I can't remember why I stopped going to the Santa Monica Library. Too many children sneezing in my face? Perhaps. Not enough face time with one particular librarian? Maybe. Or perhaps I simply became tired of the improvisational theatre-in-the-round carried on by customers, librarians, the homeless, and the psychotics.

Walter Kerr would have had a difficult time critiquing this production.The play was free; the price for the seats was free; the actors worked for nothing; refreshments were by way of bag lunch or vending machines. The play's ending depended both on audience participation as well as actor reaction.
Act One: The homeless camping out in the self help section enraged customers in search of the latest in Werner Erhard transformational stimuli by sitting still in what best can be described as nouveau sculpture still-life. Screaming ensued.

Act Two:Psychotics, confusing the main floor with that of the north-east corner of Hyde Park, kabuki pranced from table to table, spitting forth venomous Dadaist expressions, that scared the wayward children back into the arms of their parents. Librarians attempt to calm the rants, but receive punches to the nose or bites to the face.

Act Three:Police arrive, usually three, the size of NBA power forwards, packing heat and ready to add their own muscular method acting technique to this guerrilla theater by the sea. Much rough house shoving and pushing ensues. Clubs drawn; fists raised; patrons whistling for encores. Some in the audience don't want the play to end. They turn out to be anarchists.
I leave the library still without any phone numbers, but with a better appreciation for the meaning behind the words "he's off his meds."

Perhaps you've heard. The economy is imploding. Money is tight. Knocking off ATM's is currently out of the question for me because of a trick knee and a back that locks every time I even think of exerting myself. So I say to myself, "Self, it's time to finally return to the public library," especially since I have no overdue fees. I never checked out a book.

Free volumes is cost effective in this day and age. And I have already enough books to brace a lean-to under an overpass if necessary.

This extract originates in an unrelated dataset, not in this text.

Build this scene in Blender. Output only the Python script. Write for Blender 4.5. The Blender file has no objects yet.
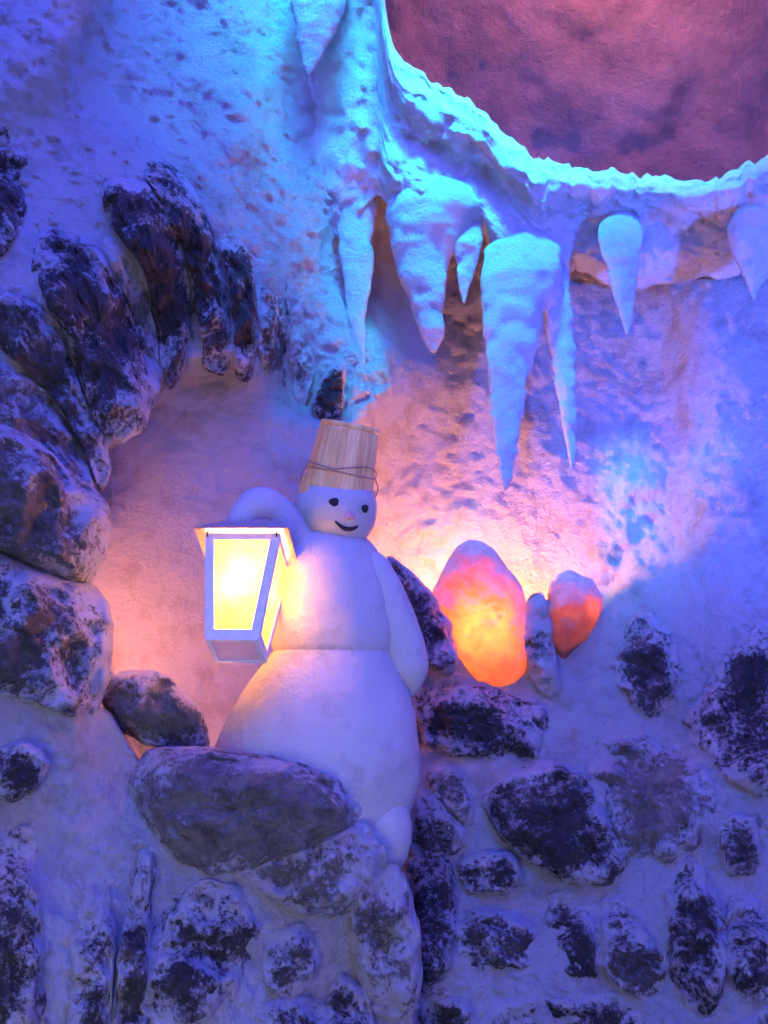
import bpy, math, random
import numpy as np
from mathutils import Vector, Matrix, Euler
from mathutils.bvhtree import BVHTree
C = bpy.context.scene
COL = C.collection
random.seed(4)

# ---------------------------------------------------------------- camera
FPX, TH, CAM = 1100.0, math.radians(10), np.array([0, 0, 1.4])
cd = bpy.data.cameras.new('camera'); cam = bpy.data.objects.new('camera', cd); COL.objects.link(cam)
cam.location = CAM; cam.rotation_euler = (math.radians(90) + TH, 0, 0)
cd.sensor_fit = 'VERTICAL'; cd.sensor_height = 24; cd.lens = 24 * FPX / 1024; cd.clip_start = .05
C.camera = cam
C.view_settings.view_transform = 'Standard'; C.view_settings.look = 'None'
C.view_settings.gamma = 1; C.view_settings.use_curve_mapping = False
C.view_settings.exposure = 0.18

def at(px, py, Y):
    """a point of the photograph at depth Y (metres along +Y) -> world"""
    px = np.asarray(px, float); py = np.asarray(py, float); Y = np.asarray(Y, float)
    a = (px - 384) / FPX; b = (512 - py) / FPX
    dy = math.cos(TH) - b * math.sin(TH); dz = math.sin(TH) + b * math.cos(TH)
    return np.stack(np.broadcast_arrays(a / dy * Y, Y, CAM[2] + dz / dy * Y), -1)

# ---------------------------------------------------------------- world and lights
w = bpy.data.worlds.new('world'); C.world = w; w.use_nodes = True
bg = w.node_tree.nodes['Background']; bg.inputs[0].default_value = (.14, .15, .85, 1); bg.inputs[1].default_value = .74

def light(kind, name, loc, col, power, size=.1, target=None, spot=None, size_y=None, blend=.6):
    d = bpy.data.lights.new(name, kind); d.color = col; d.energy = power
    if kind == 'AREA':
        d.size = size
        if size_y: d.shape = 'RECTANGLE'; d.size_y = size_y
    else: d.shadow_soft_size = size
    if kind == 'SPOT': d.spot_size = math.radians(spot); d.spot_blend = blend
    o = bpy.data.objects.new(name, d); COL.objects.link(o); o.location = Vector(loc)
    if target is not None:
        o.rotation_euler = (Vector(target) - Vector(loc)).to_track_quat('-Z', 'Y').to_euler()
    return o
# blue wash of the grotto, from above in front
light('AREA', 'blue_flood', (-.5, .5, 4.2), (.045, .085, 1), 110, 1.6, target=(0, 2.5, 1.7))
light('AREA', 'violet_flood', (2.2, .6, 3.0), (.34, .10, 1), 16, 1.0, target=(.6, 2.6, 1.9))
light('AREA', 'blue_front_fill', (1.5, -.8, 2.5), (.07, .12, 1), 55, 1.4, target=(.4, 2.7, 1.9))  # added blue fill, brightens the wall under the ledge
light('SPOT', 'wall_fill_spot', (1.25, .4, 1.6), (.05, .13, 1), 640, .1, target=at(720, 380, 2.7), spot=38, blend=1)  # added fill from lower right, lifts the wall shaded by the ledge
# pale neutral fill light, added low behind the camera
light('AREA', 'front_fill', (-.6, -1.2, .9), (1, .93, .90), 6, 1.5, target=(-.1, 2.2, 1.4))
# cyan lamps over the ledge
light('AREA', 'slab_fill', (-.55, .35, .8), (1, .95, .86), 6.5, .7, target=(-.35, 2.0, 1.15))  # added neutral fill from low left, brightens the slab and snowman
light('SPOT', 'cyan_lamp', at(470, -330, 2.0), (.02, .62, 1), 290, .10, target=at(480, 205, 2.6), spot=44, blend=1)
light('SPOT', 'cyan_lamp', at(330, -300, 2.05), (.02, .58, 1), 105, .22, target=at(300, 50, 2.5), spot=62, blend=1)
light('SPOT', 'cyan_lamp', at(690, -340, 1.98), (.02, .62, 1), 290, .12, target=at(690, 190, 2.6), spot=31, blend=1)
# red glow in the hollow above the ledge
light('POINT', 'red_lamp', at(640, -170, 2.75), (1, .31, .12), 22, .08)
light('POINT', 'violet_lamp', at(470, 185, 2.85), (.3, .12, 1), .7, .05)
# warm lamps hidden behind the orange stone
light('POINT', 'warm_lamp', at(450, 596, 2.62), (1, .31, .09), 10.5, .03)
light('POINT', 'warm_lamp', at(510, 600, 2.62), (1, .31, .09), 8, .03)

# small red-orange lamps tucked behind the stones on the left of the niche
light('POINT', 'hidden_lamp', at(92, 648, 2.32), (1, .30, .22), 3.2, .02)
light('POINT', 'hidden_lamp', at(208, 775, 2.27), (1, .30, .20), 1.2, .02)
light('POINT', 'hidden_lamp', at(86, 556, 2.32), (1, .30, .22), 1.4, .02)

# ---------------------------------------------------------------- noise (numpy)
_rs = np.random.RandomState(7); _T = _rs.rand(4096).astype(np.float64)
def vnoise(P):
    i = np.floor(P).astype(np.int64); fr = P - i; u = fr * fr * (3 - 2 * fr)
    def h(dx, dy, dz):
        return _T[((i[..., 0] + dx) * 7919 + (i[..., 1] + dy) * 104729 + (i[..., 2] + dz) * 1299709) & 4095]
    x0 = h(0,0,0)*(1-u[...,0]) + h(1,0,0)*u[...,0]; x1 = h(0,1,0)*(1-u[...,0]) + h(1,1,0)*u[...,0]
    x2 = h(0,0,1)*(1-u[...,0]) + h(1,0,1)*u[...,0]; x3 = h(0,1,1)*(1-u[...,0]) + h(1,1,1)*u[...,0]
    return ((x0*(1-u[...,1]) + x1*u[...,1])*(1-u[...,2]) + (x2*(1-u[...,1]) + x3*u[...,1])*u[...,2]) * 2 - 1
def fbm(P, s, octv=4, g=.5):
    P = np.asarray(P) * s; a = 1; t = 0
    for k in range(octv):
        t = t + a * vnoise(P + 17.3 * k); P = P * 2.03; a *= g
    return t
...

Filling out a form for a laminated library card, probably with a Ticonderoga No. 2 pencil, is an activity I haven't done since the invention of the spinning jenny. My excitement builds.

I shower and shave and put on clean jeans and my favorite Bucky Badger sweatshirt and drive down to the closest public library in my neighborhood, the Palms Rancho Park. I'm as excited as a gopher in mud.

I am greeted by this:


Again I leave the library without any phone numbers. Some things never change.